Nov 12 2007
The Wisdom of Oates and Waits
Joyce Carol Oates wrote a great essay entitled “To a Young Writer.” I read it about once a year because no matter how many stories I write I still tend to feel young and the advice still rings true. Oates argues you write your best when you are fearless and “write your heart out” and that there is much wisdom to be gained by becoming obsessed with an author or genre, and conversely just as much if not more to be had by reading outside of your comfort zone.
The essay always gets me thinking about the value of variety to a writer. Not everyone loves variety in their reading life or approach to their craft. I have friends who know in their heart of hearts they are horror writers or fantasy writers of children’s writers, or only read mysteries or science fiction novels. I love their enthusiasm for their form, and have certainly gone through phases of loving certain authors, but it has been a long while since I considered myself “just” a horror writer.
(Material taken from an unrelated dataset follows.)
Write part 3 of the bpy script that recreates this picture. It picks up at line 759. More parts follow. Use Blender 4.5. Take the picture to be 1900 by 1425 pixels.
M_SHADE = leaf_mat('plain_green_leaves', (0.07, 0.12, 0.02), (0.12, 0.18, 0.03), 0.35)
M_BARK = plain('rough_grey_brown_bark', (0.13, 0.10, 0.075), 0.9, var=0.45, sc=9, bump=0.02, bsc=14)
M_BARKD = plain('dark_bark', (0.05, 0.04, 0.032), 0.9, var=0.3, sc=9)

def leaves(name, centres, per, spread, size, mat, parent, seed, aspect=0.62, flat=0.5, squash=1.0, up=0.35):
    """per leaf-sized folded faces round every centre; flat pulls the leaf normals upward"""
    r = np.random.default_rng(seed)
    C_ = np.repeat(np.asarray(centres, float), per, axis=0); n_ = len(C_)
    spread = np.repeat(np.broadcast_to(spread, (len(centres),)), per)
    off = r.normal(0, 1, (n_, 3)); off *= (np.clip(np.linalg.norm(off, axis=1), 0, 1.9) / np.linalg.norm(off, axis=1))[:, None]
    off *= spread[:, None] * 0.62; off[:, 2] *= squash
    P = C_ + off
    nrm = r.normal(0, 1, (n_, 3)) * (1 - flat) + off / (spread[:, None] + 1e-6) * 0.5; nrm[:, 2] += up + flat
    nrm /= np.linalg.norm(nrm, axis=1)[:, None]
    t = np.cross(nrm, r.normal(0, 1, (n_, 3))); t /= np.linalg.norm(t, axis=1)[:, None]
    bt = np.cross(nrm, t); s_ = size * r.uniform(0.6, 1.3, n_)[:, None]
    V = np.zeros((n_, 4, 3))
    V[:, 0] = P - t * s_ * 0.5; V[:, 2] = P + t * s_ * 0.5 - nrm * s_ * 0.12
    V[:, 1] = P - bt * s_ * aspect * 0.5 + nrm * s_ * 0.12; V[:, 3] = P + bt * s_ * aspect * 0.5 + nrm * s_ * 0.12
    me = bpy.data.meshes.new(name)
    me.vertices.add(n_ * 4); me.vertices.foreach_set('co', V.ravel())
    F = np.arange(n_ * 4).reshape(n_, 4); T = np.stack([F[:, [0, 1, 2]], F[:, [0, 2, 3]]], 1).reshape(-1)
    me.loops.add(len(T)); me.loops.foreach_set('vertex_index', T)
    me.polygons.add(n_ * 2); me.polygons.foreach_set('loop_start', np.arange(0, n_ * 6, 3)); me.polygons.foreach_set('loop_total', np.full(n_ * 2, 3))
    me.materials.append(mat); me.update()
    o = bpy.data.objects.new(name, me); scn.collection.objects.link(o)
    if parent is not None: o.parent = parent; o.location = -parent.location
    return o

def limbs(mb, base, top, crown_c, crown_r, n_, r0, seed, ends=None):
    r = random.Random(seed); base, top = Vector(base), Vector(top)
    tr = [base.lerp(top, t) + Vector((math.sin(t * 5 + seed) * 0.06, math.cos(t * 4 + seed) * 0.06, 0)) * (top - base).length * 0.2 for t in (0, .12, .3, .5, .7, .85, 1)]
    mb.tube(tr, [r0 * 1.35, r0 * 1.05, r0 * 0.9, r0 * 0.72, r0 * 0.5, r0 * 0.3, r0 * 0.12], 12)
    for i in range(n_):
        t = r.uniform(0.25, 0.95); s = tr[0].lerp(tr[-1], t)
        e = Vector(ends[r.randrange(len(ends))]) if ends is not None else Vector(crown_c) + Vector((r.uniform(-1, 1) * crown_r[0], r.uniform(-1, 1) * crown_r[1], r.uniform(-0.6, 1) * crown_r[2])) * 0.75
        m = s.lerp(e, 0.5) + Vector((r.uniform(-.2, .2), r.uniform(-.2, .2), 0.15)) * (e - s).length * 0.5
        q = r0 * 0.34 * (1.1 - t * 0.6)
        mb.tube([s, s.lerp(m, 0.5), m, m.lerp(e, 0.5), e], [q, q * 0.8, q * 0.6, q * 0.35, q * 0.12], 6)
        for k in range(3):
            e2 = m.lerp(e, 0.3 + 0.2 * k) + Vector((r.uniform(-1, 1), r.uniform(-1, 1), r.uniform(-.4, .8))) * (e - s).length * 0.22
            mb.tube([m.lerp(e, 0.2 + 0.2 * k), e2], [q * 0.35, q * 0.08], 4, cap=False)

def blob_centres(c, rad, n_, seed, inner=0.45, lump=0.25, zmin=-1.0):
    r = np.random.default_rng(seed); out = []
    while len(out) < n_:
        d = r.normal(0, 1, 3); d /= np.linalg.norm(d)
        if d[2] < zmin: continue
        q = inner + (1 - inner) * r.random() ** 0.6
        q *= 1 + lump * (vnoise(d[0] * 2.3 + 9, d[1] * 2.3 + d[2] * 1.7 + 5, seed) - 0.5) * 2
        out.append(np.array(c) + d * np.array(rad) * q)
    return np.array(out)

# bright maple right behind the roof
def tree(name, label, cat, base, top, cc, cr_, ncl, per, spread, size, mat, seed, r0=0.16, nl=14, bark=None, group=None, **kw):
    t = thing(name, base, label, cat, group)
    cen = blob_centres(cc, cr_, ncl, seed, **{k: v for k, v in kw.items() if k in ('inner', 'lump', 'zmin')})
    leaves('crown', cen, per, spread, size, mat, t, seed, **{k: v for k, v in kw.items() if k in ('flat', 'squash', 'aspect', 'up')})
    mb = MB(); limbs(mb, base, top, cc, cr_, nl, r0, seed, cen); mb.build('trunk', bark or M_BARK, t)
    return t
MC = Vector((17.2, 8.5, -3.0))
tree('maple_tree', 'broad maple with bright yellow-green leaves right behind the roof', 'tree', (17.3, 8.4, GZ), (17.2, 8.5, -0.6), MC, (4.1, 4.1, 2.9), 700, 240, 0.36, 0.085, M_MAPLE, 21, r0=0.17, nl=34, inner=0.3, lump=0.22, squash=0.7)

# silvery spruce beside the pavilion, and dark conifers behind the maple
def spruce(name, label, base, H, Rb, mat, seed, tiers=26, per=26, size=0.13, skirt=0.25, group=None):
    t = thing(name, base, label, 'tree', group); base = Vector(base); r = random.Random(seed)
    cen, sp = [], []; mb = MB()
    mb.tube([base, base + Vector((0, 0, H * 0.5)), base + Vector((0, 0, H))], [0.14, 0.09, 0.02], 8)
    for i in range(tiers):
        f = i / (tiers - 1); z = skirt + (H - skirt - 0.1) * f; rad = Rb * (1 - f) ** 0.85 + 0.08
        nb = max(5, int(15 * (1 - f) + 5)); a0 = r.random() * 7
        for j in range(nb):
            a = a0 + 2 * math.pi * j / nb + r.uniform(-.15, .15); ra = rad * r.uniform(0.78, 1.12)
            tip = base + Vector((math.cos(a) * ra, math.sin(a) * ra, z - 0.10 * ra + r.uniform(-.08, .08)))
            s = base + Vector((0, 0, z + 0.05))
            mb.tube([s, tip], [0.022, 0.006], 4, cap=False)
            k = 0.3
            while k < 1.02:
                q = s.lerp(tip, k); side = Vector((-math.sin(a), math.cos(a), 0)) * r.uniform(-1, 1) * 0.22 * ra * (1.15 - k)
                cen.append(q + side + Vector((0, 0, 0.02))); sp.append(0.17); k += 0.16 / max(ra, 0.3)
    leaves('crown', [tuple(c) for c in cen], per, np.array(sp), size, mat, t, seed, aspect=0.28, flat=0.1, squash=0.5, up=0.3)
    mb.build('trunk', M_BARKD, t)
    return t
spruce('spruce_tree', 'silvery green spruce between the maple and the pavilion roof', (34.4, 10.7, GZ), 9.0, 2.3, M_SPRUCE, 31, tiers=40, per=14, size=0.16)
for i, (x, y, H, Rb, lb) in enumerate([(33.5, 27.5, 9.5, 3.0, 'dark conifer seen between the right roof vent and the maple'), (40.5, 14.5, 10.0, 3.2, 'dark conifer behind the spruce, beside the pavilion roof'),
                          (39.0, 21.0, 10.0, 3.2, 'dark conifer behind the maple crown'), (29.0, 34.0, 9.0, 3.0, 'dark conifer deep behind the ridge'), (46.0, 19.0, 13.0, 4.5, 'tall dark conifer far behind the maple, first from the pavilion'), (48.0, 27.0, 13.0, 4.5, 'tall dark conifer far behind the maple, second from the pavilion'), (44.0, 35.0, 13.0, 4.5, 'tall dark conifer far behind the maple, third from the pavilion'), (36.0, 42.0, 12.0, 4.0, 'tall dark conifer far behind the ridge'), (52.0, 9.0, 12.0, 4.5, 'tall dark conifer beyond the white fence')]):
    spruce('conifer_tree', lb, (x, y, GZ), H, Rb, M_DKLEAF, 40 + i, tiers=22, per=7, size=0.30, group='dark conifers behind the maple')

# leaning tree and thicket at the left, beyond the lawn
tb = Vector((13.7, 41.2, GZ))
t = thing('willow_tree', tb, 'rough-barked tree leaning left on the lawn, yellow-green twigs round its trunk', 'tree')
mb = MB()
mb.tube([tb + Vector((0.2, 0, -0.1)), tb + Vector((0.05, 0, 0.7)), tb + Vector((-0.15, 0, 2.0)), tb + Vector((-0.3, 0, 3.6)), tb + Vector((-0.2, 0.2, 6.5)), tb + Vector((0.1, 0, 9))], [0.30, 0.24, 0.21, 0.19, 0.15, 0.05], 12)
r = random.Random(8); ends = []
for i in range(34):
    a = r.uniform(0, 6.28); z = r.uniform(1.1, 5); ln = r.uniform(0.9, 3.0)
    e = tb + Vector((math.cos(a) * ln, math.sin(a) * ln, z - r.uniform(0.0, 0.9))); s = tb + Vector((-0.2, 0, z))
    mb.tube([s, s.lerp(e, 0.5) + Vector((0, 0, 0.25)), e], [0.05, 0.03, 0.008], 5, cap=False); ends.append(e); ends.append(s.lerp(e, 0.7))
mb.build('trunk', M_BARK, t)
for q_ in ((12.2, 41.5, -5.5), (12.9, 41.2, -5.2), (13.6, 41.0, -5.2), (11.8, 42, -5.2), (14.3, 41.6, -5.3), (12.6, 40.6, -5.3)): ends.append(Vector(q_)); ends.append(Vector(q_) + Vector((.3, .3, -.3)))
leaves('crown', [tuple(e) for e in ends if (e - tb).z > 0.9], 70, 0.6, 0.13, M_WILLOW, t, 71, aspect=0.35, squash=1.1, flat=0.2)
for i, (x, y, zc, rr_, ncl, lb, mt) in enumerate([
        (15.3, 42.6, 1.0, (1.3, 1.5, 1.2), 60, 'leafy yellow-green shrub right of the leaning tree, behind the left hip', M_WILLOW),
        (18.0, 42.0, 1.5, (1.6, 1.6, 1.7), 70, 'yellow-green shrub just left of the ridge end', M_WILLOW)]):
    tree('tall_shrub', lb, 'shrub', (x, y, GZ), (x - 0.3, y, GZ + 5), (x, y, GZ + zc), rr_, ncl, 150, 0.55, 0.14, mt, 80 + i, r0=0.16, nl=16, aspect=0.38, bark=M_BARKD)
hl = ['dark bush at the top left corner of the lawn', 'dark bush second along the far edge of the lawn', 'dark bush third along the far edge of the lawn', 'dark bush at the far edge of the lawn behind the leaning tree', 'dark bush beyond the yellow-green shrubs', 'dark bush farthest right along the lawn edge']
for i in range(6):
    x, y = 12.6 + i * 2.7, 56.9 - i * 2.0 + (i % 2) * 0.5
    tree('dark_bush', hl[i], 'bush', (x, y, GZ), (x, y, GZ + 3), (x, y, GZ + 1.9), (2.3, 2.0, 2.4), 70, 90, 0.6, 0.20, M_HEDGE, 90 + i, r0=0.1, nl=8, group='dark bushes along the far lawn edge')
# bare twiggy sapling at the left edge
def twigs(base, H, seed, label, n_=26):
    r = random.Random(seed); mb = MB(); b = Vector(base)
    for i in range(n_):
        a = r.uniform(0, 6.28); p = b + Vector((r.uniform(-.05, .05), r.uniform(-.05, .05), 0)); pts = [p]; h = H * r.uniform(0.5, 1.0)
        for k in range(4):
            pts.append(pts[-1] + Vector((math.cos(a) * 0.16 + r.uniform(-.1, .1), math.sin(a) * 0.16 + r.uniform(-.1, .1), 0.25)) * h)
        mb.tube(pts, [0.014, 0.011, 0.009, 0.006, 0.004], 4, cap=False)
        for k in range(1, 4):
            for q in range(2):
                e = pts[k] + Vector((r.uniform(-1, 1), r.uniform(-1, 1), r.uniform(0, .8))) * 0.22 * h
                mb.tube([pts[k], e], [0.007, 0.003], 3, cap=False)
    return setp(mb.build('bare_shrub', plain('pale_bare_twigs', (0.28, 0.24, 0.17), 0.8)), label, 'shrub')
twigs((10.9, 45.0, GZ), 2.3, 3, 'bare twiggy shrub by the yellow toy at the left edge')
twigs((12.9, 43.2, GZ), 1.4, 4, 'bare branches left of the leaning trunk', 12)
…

I love variety. In music. In movies. In fiction. Jeanne Cavelos in her article “Innovation in Horror” makes a good argument for innovation being the product of blending a variety of influences in a single form. I won’t make any claim to being an innovative writer, but I certainly enjoy genre smashing when I do it. I’ve had hard boiled stories with gargoyles as protagonists. Fantasy stories with six guns. Horror stories where the monsters are never on stage. I think some of those stories are among my best work.
To keep the “spice of life” on the brain I tried to read widely. Every pro I spoke to while attending Odyssey said that to write your best you have to read outside your genre. Classics. Poetry. Other fields and forms. Each is an example of the form, each is a case study. I spent the first two years after Odyssey reading as many different short story writers as I could. And I’m glad I did. I opened myself up to the talents, voices, and rich worlds of Raymond Carver, Annie Proulx, Robert E. Howard, Shirley Jackson, Robert Aickman, Ernest Hemingway, Lucius Shepard, Jeffrey Ford, Steve and Melanie Tem, Patricia Highsmith, and many others.
That “short story odyssey” is now done, though I still follow the ethos of reading wide and deep. And I think that’s helped me develop my craft. Which reminded me of my approach to music, back in my punk-rock days. I never understood folks who ONLY listened to punk or metal or blues. I loved it all. I liked Johnny Cash as much as Black Sabbath and John Lee Hooker and The Clash. And I loved bands that mixed genres. Like Tom Waits
In Innocent When You Dream, Waits remarks that he was awakened to writing new kinds of music across the spectrum by his wife, who is his writing and producing partner. She came at a hinge point in his career-
“I kind of got stuck. I needed someting to kick me. I needed some kind of car wreck or something. She was the one that started playing bizarre music. She said, ‘You can take this and this and put all this together. There’s a place where all these tings overlap. Field recordings and Caruso and tribal music and Lithuanian language records and Leadbelly. You can put that in a pot. No one’s going to tell you you can’t. You like James Brown and you also like Mabel Mercer. There’s nothing wrong with that’ We’re all that way. We all have disparate influences. And we all know people that don’t know each other! Right? I mean, some people are afraid to have parties and invite them all.”
And Waits does. His albums are romantically sad sonic worlds with punk and calypso sharing a drink in one corner, and jazz and country throwing dice in another, while we won’t say what the blues is getting up to with the tango in the shack.
Now, I don’t know if you can invite all your influences at once in a single story and still have it hold together, but I think inviting a handful to mingle on the page is a good way of turning a love of variety into a good opportunity of great fiction.
I think I’ll spend some time testing this theory. While listening to Tom Waits. For I am a raindog, too.
JSR
2 responses so far

My first thought was that this was going to be about the band Hall & Oates
More seriously…
I think there’s a lot of truth in what you’re saying and one thing I fear with an explosion of dilineated subgenres (Science Fantasy, Paranormal Romance, Dark Fantasy, Steampunk) is that more and more often the genres will refer to themselves and not pull in ideas from outside to mix things up.
Another thing this reminds me of something else you said to me about taking “classic” plots from, let’s say, Shakespeare, and then writing the story upon that frame work. This has been very helpful. Granted, I am doing it in my fakakta fashion.